Aufgrund von Fehlern in der Absprache respektive Missverständnissen bei der Implentierung des Abkommens, kam es zu einem temporären Stopp der Evakuierung, während dem mehrere hundert Menschen teils stundenlang festsaßen und unter widrigen Bedingungen ausharren mussten. So auch im nördlichen Vorort von Aleppo, al-Rashidin, wo mehrere Evakuierungsbusse gezwungen waren ihre Fahrt zu unterbrechen. Ein vermeintliches Versorgungsfahrzeug fuhr währenddessen vor und verteilte aus seinem Innenraum heraus Snacks und Süßigkeiten an wartende Kinder, die sich in immer größeren Zahlen um den Wagen drängelten.
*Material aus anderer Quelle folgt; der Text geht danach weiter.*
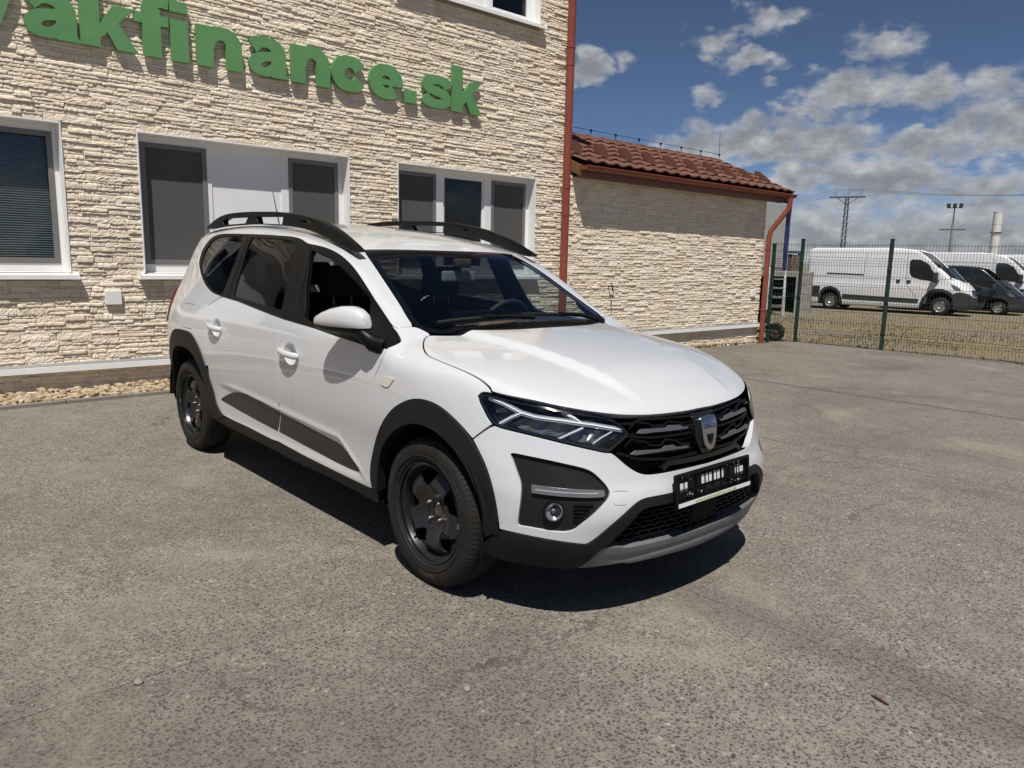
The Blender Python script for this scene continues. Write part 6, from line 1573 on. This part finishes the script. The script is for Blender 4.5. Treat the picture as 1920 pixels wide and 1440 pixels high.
# ------------------------------------------------------------------ masts, chimney and cables
CX, CY = 2.4955, -2.6206
def far(az, d): a = R(az); return Vector((CX+d*math.cos(a), CY+d*math.sin(a), 0))
def masts():
    p = far(114.65, 95.); g = gz(p.x, p.y)-.06; H = 1.4+.0825*95
    t = empty('power_pylon', (p.x, p.y, g), R(20)); tag(t, 'grey power pylon with one crossarm and three insulators', 'pylon')
    h = H-g
    for sx in (-1, 1):
        for sy in (-1, 1): MB().bar((sx*.24, sy*.24, 0), (sx*.15, sy*.15, h), .08, .08).build('leg', MAT['galvanised'], t)
    m = MB(); n = 13
    for k in range(n):
        z0 = h*k/n; z1 = h*(k+1)/n; r0 = .24-.09*k/n; r1 = .24-.09*(k+1)/n
        for s in (-1, 1):
            m.bar((-r0, s*r0, z0), (r1, s*r1, z1), .05, .05); m.bar((s*r0, r0, z0), (s*r1, -r1, z1), .05, .05)
            m.bar((-r0-.18, s*r0, z0), (r0+.18, s*r0, z0), .06, .06)
    m.build('bracing', MAT['galvanised'], t)
    MB().bar((-1.9,0,h-.05), (1.9,0,h-.05), .14, .18).build('crossarm', MAT['galvanised'], t)
    MB().bar((-1.2,0,h-.05), (0,0,h-.9), .07, .07).bar((1.2,0,h-.05), (0,0,h-.9), .07, .07).build('crossarm_stay', MAT['galvanised'], t)
    for x in (-1.35, 0, 1.35):
        m = MB(); m.bar((x-.35,0,h+.05), (x,0,h+.8), .05, .05); m.bar((x+.35,0,h+.05), (x,0,h+.8), .05, .05); m.tube([(x,0,h+.1), (x+.25,0,h+.9)], .06, 6); m.build('insulator', MAT['insulator'], t)
    p2 = far(108.18, 82.); g2 = gz(p2.x, p2.y)-.06; H2 = 1.4+.0725*82-g2
    f = empty('floodlight_mast', (p2.x, p2.y, g2), R(15)); tag(f, 'thin mast with three black floodlights on top', 'mast')
    MB().tube([(0,0,0), (0,0,H2*.78)], [.13,.10], 8).build('mast', MAT['mast_concrete'], f, 40)
    MB().tube([(0,0,H2*.78), (0,0,H2-.2)], .06, 8).build('mast_top', MAT['galvanised'], f, 40)
    MB().bar((-1.05,0,H2*.70), (1.05,0,H2*.70), .10, .12).build('crossarm', MAT['galvanised'], f)
    for x in (-.5, 0, .5):
        MB().box((x-.16,-.16,H2-.30), (x+.16,.12,H2+.06)).build('floodlight', MAT['cable'], f, bevel=.03)
    MB().bar((-.6,0,H2-.34), (.6,0,H2-.34), .07, .07).build('lamp_bar', MAT['galvanised'], f)
    p3 = far(105.74, 74.); g3 = gz(p3.x, p3.y)-.06; H3 = 1.4+.0635*74-g3
    c = empty('steel_chimney', (p3.x, p3.y, g3)); tag(c, 'white steel chimney standing behind the parked vans', 'chimney')
    prof = []
    for k in range(7):
        z0 = H3*k/7; z1 = H3*(k+1)/7; prof += [(z0, .34), (z1-.06, .34), (z1-.06, .355), (z1, .355)]
    MB().lathe(prof, (0,0,0), 'z', 20).build('flue', MAT['chimney_white'], c, 40)
    MB().lathe([(H3*.74,.36),(H3*.74,.42),(H3*.74+.05,.42),(H3*.74+.05,.36)], (0,0,0), 'z', 20).build('stay_ring', MAT['cable'], c, 40)
    MB().lathe([(H3,.34),(H3-.1,.30)], (0,0,0), 'z', 20).build('rim', MAT['cable'], c, 40)
    # cables
    def cable(a, b, sag, r=.022):
        a = Vector(a); b = Vector(b); pts = [a+(b-a)*t-Vector((0,0,sag*4*t*(1-t))) for t in [i/24 for i in range(25)]]
        return pts
    top = Vector((p.x, p.y, g+h+.85)); ct, st = math.cos(R(20)), math.sin(R(20))
    for i, x in enumerate((-1.2, .15, 1.5)):
        a = top+Vector((x*ct, x*st, 0)); b = far(93., 120.)+Vector((x, 0, 13.5+i*.1))
        o = MB().tube(cable(a, b, 1.8), .014, 5).build('power_cable', MAT['cable']); tag(o, ('upper', 'middle', 'lower')[i]+' power line cable strung from the pylon to the right', 'cable', 'power lines')
        b2 = far(128., 110.)+Vector((x, 0, 9.3))
        o = MB().tube(cable(a, b2, 1.4), .012, 5).build('power_cable', MAT['cable']); tag(o, ('front', 'centre', 'rear')[i]+' power line cable running left from the pylon behind the roof', 'cable', 'power lines')
masts()
# ------------------------------------------------------------------ odds and ends behind the annex
def clutter():
    # blue tarpaulin hanging from the gable
    rnd = random.Random(12); V = []; Fc = []; nx, nz = 10, 26
    for j in range(nz+1):
        for i in range(nx+1):
            u = i/nx; v = j/nz; z = 2.66-1.36*v
            x = 11.54+.17*u+(rnd.uniform(-.03,.0) if i == 0 else 0)+.006*math.sin(v*16); y = -.24+.02*math.sin(u*7+v*3)+.05*u
            V.append((x, y, z))
    for j in range(nz):
        for i in range(nx): Fc.append((j*(nx+1)+i, j*(nx+1)+i+1, (j+1)*(nx+1)+i+1, (j+1)*(nx+1)+i))
    o = mesh('tarpaulin', V, Fc, MAT['tarp_blue'], None, True); o.location = (-5.6,0,0); o.rotation_euler = (0,0,TH)
    sol = o.modifiers.new('thickness', 'SOLIDIFY'); sol.thickness = .03
    tag(o, 'blue tarpaulin hanging in a narrow fold from the annex roof end', 'tarpaulin')
    def loc(s, y, z=0.): q = Vector((-5.6,0,0))+Matrix.Rotation(TH, 3, 'Z') @ Vector((s, y, z)); return q
    m = MB(); m.add([(12.3,1.0,1.35),(13.9,1.0,1.35),(13.9,1.0,2.75),(12.3,1.0,2.75),(12.3,1.04,1.35),(13.9,1.04,1.35),(13.9,1.04,2.75),(12.3,1.04,2.75)], [(3,2,1,0),(4,5,6,7),(0,1,5,4),(1,2,6,5),(2,3,7,6),(3,0,4,7)])
    o = m.build('canopy_sheet', MAT['canopy_white']); o.location = (-5.6,0,0); o.rotation_euler = (0,0,TH); tag(o, 'white sheet wall seen under the annex roof end', 'sheet')
    # raised concrete platform with a stone pier
    a = R(112.6); 
    def at(px_az, d, z=0.): q = far(px_az, d); return Vector((q.x, q.y, gz(q.x, q.y)-.05+z))
    q = at(119.2, 30.); pl = empty('loading_platform', q, R(24)); tag(pl, 'grey concrete platform on piers behind the fence corner', 'platform')
    MB().box((-3.2,-.9,1.30), (1.45,.9,1.48)).build('deck', MAT['old_concrete'], pl, bevel=.01)
    for x in (-2.6, -1.0): MB().box((x-.18,-.7,-.1), (x+.18,-.35,1.30)).build('pier', MAT['old_concrete'], pl, bevel=.01)
    MB().box((.95,-.95,-.1), (1.5,-.45,1.30)).build('pier', MAT['old_concrete'], pl, bevel=.02)
    MB().box((-3.2,.6,-.1), (1.45,.8,1.3)).build('back_wall', MAT['liner_black'], pl)
    # old board fence behind
    q = at(117.6, 33.); bf = empty('board_fence', q, R(24)); tag(bf, 'weathered brown board fence standing behind the concrete platform', 'fence')
    x = -1.6; k = 0
    while x < .1:
        w = rnd.uniform(.16,.26); MB().box((x, rnd.uniform(-.02,.02), -.1), (x+w-.015, .04, rnd.uniform(2.05,2.25))).build('board', MAT['rust' if rnd.random() < .12 else 'old_wood'], bf); x += w
    MB().box((-1.65,.045,.5), (.12,.10,.62)).build('rail', MAT['old_wood'], bf); MB().box((-1.65,.045,1.6), (.12,.10,1.72)).build('rail', MAT['old_wood'], bf)
    MB().box((-1.7,-.06,2.22), (.16,.10,2.32)).build('coping', MAT['galvanised'], bf)
    # ladder
    q = at(118.8, 27.2); ld = empty('ladder', q, R(30)); tag(ld, 'aluminium folding ladder leaning against the platform', 'ladder')
    for sgn, top, foot in ((-1, .06, -.62), (1, .10, .62)):
        L = empty('ladder_half', (0,0,0), 0, ld)
        for x in (-.24, .24): MB().bar((x*(1.15), foot, 0), (x, top, 2.75), .07, .03).build('stile', MAT['aluminium'], L)
        for k in range(1, 9):
            t = k/9.; y = foot+(top-foot)*t; MB().bar((-.26,y,2.75*t), (.26,y,2.75*t), .05, .03).build('rung', MAT['aluminium'], L)
    # wheelbarrow wheel behind the corner post
    x, y = -5.62, 12.25; wb = empty('wheelbarrow', (x, y, gz(x, y)-.05), R(20)); tag(wb, 'old wheelbarrow with a black tyre by the corner post', 'wheelbarrow')
    MB().lathe([(.05,.11),(.055,.16),(.03,.195),(-.03,.195),(-.055,.16),(-.05,.11)], (0,0,.195), 'y', 28).build('tyre', MAT['tyre_rubber'], wb, 40)
    MB().lathe([(-.03,.115),(-.01,.10),(-.02,.03),(-.04,.001)], (0,0,.195), 'y', 20).build('rim', MAT['rust'], wb, 40, recalc=False)
    for s in (-1, 1):
        MB().tube([(.05,s*.08,.195), (-.3,s*.16,.30), (-.8,s*.26,.46), (-1.3,s*.30,.52)], .017, 8).build('handle', MAT['old_wood'], wb, 40)
        MB().tube([(-.65,s*.24,.42), (-.72,s*.24,0)], .014, 8).build('stand', MAT['rust'], wb, 40)
    MB().prism([(-.22,.36),(-.95,.50),(-1.05,.78),(-.12,.62)], lambda a, b: (a, -.27, b), lambda a, b: (a, .27, b)).build('tray', MAT['rust'], wb)
    # small dark crates under the platform
    for k, (dx, dy, w, h, nm) in enumerate(((-2.1,-.55,.5,.55,'dark crate under the platform, left of the ladder'), (-.35,-.3,.6,.7,'taller dark crate under the platform, beside the stone pier'))):
        q = pl.matrix_basis @ Vector((dx, dy, 0)); cr = empty('crate', q, R(24)); tag(cr, nm, 'crate', 'crates under the platform')
        for z in (0, .5*h-.05, h-.1): MB().box((-w/2,-w/2,z), (w/2,w/2,z+.1)).build('slat_ring', MAT['liner_black' if k else 'van_plastic'], cr)
        for sx in (-1, 1):
            for sy in (-1, 1): MB().box((sx*w/2-.03+(-.0), sy*w/2-.03, 0), (sx*w/2+.03, sy*w/2+.03, h+.004)).build('corner_post', MAT['van_plastic'], cr)
clutter()
# ------------------------------------------------------------------ bits lying on the concrete
def bits():
    rnd = random.Random(44)
    o = MB().tube([(1.625,-.20,.004), (1.655,-.205,.006), (1.685,-.213,.004)], [.003,.005,.003], 7).build('stick', MAT['stick_red']); tag(o, 'short rusty brown stick lying on the concrete, lower right', 'stick')
    bm = bmesh.new(); bmesh.ops.create_icosphere(bm, subdivisions=2, radius=1.); 
    for v in bm.verts: v.co *= 1+.25*noise.noise(v.co*1.7)
    me = bpy.data.meshes.new('loose_stone'); bm.to_mesh(me); bm.free(); sharp(me, 50); me.materials.append(MAT['kerb_stone'])
    sp = [(.74,-1.21,.013,'pale pebble lying alone near the lower picture edge'), (.02,-2.02,.014,'flat pebble on the slab joint at the lower left')]
    for x, y, r, l in sp:
        o = link_mesh('loose_stone', me); o.location = (x, y, r*.4); o.scale = (r*1.3, r, r*.6); o.rotation_euler = (0,0,rnd.uniform(0,6)); tag(o, l, 'pebble')
    V = []; Fc = []
    for _ in range(900):
        x = rnd.uniform(-5., 3.5); y = rnd.uniform(-3.2, 11.5); r = rnd.uniform(.0015,.0045)*(1.8 if rnd.random() < .06 else 1)
        if abs(y) < .9 and -3.4 < x < .8: continue
        z = gz(x, y); k = len(V); a = rnd.uniform(0, 6.28)
        for i in range(4): V.append((x+r*math.cos(a+i*1.57)*rnd.uniform(.7,1.3), y+r*math.sin(a+i*1.57)*rnd.uniform(.7,1.3), z-.0005))
        V.append((x, y, z+r*.8)); Fc += [(k+i, k+(i+1)%4, k+4) for i in range(4)]
    o = mesh('grit', V, Fc, MAT['pebble']); tag(o, 'loose pale grit scattered over the concrete yard', 'grit', kind='stuff')
bits()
Wie sich später herausstellte, versteckte der Fahrer jedoch zudem in seinem Wagen einen Sprengsatz, den er nach einigen Minuten zündete. Die Explosion riss 126 Menschen in den Tod, unter ihnen 68 Kinder und verletzte ingesamt 275, teils schwer. Den Hauptteil der Toten stellten Zivilisten, es wurden aber auch mehrere Rebellen getötet, die zum Schutz der Busse abkommandiert waren. Die Attacke von al-Rashidin stellte ohne Frage einer der heftigsten Ereignise im Syrischen Bürgerkrieg dar, die weltweit für Entsetzen sorgte.

Fehlender Rahmen

Doch verfehlten die meisten Berichterstattungen in den Medien eine richtige Einordnung des Attentats. Ein Großteil der Artikel zum Anschlag verpasste es den Hintergrund anzugeben und bezeichnete die Opfer - wobei sich wohlgemerkt nahezu nur Kinder darunter befanden - zumeist als "Regimeanhänger". Doch damit wurde ein wichtiger Aspekt verfehlt.

Zum Hintergrund: Bereits nach der Rückeroberung von Ost-Aleppo im Ende August 2016 von pro-Regierungstruppen wurde auf Drängen Irans freies Geleit für Bewohner und Rebellen aus der Stadt versprochen, im Austausch für eine Evakuierung der beiden Dörfer Fua und Kifraya. Doch es kam zum Eklat: Busse, die die Bewohner dort abholen sollten, wurden von Rebellen angezündet und Videos kurz darauf hochgeladen, in denen sie sich verhöhnend äußerten.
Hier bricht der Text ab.